La historia moderna de la protección al consumidor comienza justamente por los fallos de un coche, el deportivo Chevrolet Corvair de General Motors, que publicitó Ralph Nader en su famoso libro Inseguro a cualquier velocidad. El libro documenta fallos de seguridad (no solamente del Corvair) de muchos vehículos que, esto es lo importante, eran bien conocidos por los ejecutivos de las empresas automovilísticas, pero que hacían los coches más atractivos en otras dimensiones, o más baratos. El hecho de que los fallos fueran conocidos hace pensar que la preocupación por la reputación de la empresa no es suficiente para asegurar un estándar de seguridad elevado.

Esto no es uniforme entre empresas ni entre países, claro. Un artículo de Barber y Darrough muestra que las acciones de empresas japonesas caían más que las de las americanas (de los 70 a los 90) cuando había un recall (que la web de Toyota traduce por “llamada a revisión preventiva”). La interpretación más razonable es que para una empresa que produce (quizá debería decir producía) vehículos de mayor calidad, un evento de esta naturaleza produce una sorpresa mayor, y por tanto la variación de los precios (que sobre todo refleja las “novedades”) debe sufrir una variación más aguda.

Y ¿qué pasa en España? La buena noticia es que ahora mismo las autoridades están llamando a revisión preventiva a los conductores afectados. La mala es que hemos tardado más que el resto de Europa en reaccionar. Fernando Moreno, documenta en Diario Motor que el 1 de febrero no había rastro del problema en la web española de Toyota (ahora ya sí), mientras que sí que recibía atención en las páginas de Alemania, Francia, Italia y Portugal, lo que le hace preguntarse irónicamente si es que los Toyotas españoles no tenían problemas. Ya me he quejado en un post anterior de que en España no siempre somos suficientemente exigentes con la calidad de los productos que consumimos. Quizá por una historia de autoritarismo que nos hace culturalmente remisos a quejarnos ante la autoridad competente. Razón de más para sugerir que una posible lección de este asunto es que las autoridades deberían hacer más fácil que los consumidores se quejen y que sus quejas produzcan resultados.
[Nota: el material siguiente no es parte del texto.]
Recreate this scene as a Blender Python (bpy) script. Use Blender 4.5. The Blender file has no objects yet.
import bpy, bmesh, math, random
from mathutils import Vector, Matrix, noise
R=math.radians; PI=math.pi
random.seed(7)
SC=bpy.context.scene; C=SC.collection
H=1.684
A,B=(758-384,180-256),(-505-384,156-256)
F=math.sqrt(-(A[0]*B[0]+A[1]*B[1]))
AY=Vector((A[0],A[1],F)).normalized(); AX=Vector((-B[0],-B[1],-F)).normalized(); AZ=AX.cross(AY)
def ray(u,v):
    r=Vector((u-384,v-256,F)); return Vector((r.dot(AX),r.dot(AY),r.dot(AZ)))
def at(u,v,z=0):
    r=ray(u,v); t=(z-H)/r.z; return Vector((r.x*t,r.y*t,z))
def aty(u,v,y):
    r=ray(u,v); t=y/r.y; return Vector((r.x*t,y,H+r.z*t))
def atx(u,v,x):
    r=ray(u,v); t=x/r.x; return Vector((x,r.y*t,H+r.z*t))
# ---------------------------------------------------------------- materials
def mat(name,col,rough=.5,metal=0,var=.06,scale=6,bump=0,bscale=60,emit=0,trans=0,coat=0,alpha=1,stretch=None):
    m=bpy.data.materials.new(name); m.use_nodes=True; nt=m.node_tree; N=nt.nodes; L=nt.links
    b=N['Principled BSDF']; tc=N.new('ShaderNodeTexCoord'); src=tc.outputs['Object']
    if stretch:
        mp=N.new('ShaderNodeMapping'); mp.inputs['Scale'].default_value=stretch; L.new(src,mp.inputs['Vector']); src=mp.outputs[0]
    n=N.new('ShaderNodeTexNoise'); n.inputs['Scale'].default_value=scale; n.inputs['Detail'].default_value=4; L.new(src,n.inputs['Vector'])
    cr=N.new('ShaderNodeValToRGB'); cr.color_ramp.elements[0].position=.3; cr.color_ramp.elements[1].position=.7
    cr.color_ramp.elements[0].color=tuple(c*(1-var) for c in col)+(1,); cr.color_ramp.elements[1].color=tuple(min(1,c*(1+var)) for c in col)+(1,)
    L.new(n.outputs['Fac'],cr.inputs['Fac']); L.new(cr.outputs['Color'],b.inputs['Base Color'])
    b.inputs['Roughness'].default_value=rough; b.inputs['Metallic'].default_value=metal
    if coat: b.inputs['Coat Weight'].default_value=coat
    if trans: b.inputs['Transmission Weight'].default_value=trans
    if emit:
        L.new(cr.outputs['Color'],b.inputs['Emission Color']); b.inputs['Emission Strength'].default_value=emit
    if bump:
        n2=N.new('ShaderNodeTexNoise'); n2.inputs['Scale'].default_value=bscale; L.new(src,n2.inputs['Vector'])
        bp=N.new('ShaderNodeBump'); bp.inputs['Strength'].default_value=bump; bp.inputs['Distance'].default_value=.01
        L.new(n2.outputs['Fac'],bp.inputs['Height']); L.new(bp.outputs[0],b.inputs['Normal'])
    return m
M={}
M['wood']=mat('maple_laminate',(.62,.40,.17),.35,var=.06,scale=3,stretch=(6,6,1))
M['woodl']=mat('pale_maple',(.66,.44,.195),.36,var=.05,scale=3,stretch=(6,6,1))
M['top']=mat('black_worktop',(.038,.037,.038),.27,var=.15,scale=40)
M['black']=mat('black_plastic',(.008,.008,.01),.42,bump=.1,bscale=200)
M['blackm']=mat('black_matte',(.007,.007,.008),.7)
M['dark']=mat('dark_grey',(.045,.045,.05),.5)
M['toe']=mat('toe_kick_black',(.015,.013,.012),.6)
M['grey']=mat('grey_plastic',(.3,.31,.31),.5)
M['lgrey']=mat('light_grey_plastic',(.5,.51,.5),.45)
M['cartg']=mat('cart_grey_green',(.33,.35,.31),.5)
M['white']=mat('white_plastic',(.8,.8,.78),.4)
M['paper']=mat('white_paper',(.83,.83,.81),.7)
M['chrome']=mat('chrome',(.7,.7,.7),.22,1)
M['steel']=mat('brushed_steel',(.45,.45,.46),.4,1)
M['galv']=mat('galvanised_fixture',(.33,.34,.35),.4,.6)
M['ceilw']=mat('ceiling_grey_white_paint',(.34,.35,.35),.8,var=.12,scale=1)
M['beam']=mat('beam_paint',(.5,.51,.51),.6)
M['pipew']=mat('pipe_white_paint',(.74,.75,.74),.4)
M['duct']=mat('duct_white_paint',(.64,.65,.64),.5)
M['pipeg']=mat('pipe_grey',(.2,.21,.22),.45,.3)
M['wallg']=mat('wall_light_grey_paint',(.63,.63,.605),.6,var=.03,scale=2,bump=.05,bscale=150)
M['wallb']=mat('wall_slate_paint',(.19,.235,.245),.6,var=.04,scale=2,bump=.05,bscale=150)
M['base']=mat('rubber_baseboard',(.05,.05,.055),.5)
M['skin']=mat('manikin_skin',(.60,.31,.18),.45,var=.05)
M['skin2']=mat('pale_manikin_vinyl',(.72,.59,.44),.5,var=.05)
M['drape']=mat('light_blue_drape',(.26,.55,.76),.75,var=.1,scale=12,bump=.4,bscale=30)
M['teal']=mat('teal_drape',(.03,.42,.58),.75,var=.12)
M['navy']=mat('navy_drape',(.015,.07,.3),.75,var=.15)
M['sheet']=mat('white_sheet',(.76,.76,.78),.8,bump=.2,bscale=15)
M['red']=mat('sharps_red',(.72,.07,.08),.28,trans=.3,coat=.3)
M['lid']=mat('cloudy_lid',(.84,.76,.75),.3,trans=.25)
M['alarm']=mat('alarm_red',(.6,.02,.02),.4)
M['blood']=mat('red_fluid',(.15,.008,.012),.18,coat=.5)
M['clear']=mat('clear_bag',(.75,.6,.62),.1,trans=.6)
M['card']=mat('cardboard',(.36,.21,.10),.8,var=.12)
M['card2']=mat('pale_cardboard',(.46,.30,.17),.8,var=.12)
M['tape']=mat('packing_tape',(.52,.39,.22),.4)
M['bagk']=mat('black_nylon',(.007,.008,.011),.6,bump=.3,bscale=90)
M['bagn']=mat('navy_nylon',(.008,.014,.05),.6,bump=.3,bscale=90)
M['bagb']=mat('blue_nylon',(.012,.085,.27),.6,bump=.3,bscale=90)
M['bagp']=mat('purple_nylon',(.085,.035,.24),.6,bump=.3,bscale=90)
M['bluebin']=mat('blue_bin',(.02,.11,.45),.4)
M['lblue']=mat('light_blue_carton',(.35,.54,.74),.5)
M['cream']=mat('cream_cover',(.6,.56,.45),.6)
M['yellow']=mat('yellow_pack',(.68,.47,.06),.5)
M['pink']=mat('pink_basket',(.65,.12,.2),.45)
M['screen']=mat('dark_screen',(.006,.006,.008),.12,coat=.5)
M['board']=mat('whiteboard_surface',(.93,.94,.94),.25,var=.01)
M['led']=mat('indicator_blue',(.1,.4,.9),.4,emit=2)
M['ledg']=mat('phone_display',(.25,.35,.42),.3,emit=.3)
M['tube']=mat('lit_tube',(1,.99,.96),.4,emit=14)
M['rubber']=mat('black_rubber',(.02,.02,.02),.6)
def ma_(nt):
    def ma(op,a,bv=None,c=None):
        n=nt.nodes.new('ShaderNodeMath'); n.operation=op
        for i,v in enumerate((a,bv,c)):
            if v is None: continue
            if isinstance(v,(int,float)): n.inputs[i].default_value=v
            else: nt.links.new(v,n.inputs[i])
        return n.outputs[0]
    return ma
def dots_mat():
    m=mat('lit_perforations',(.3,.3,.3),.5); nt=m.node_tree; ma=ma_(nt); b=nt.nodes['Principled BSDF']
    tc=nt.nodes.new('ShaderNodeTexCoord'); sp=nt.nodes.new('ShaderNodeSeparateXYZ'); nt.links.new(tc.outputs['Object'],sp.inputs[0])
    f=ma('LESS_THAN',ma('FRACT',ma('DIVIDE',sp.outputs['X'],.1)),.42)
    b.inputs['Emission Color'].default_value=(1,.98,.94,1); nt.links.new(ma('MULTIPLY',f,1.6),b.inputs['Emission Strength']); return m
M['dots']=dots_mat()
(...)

Joaquín Coleff, uno de nuestros brillantes doctorandos en la Carlos III, me avisa de que esta política puede generar la conclusión paradójica de que los defectos aumenten. Si es más fácil quejarse ante un defecto, la satisfacción y la demanda aumentan y, en ese caso, la expansión de mercado puede hacer que la empresa decida disminuir el control de calidad, cosa que se observó en los EEUU cuando en los 90 las autoridades competentes permitieron las quejas contra compañías automovilísticas via Internet. Afortunadamente, en el modelo de Joaquín el bienestar del consumidor aumenta de todas formas con la facilidad de quejarse, así que la implicación de política que adelantaba no se modifica.

En realidad, esto no es tan paradójico si lo piensan bien. La mayoría de los productos hoy día tienen una obsolescencia planeada más rápida que en tiempos de nuestros padres. No creo que nadie tenga una cocina o una mesa de comedor centenaria, por ejemplo. Ni falta que hace.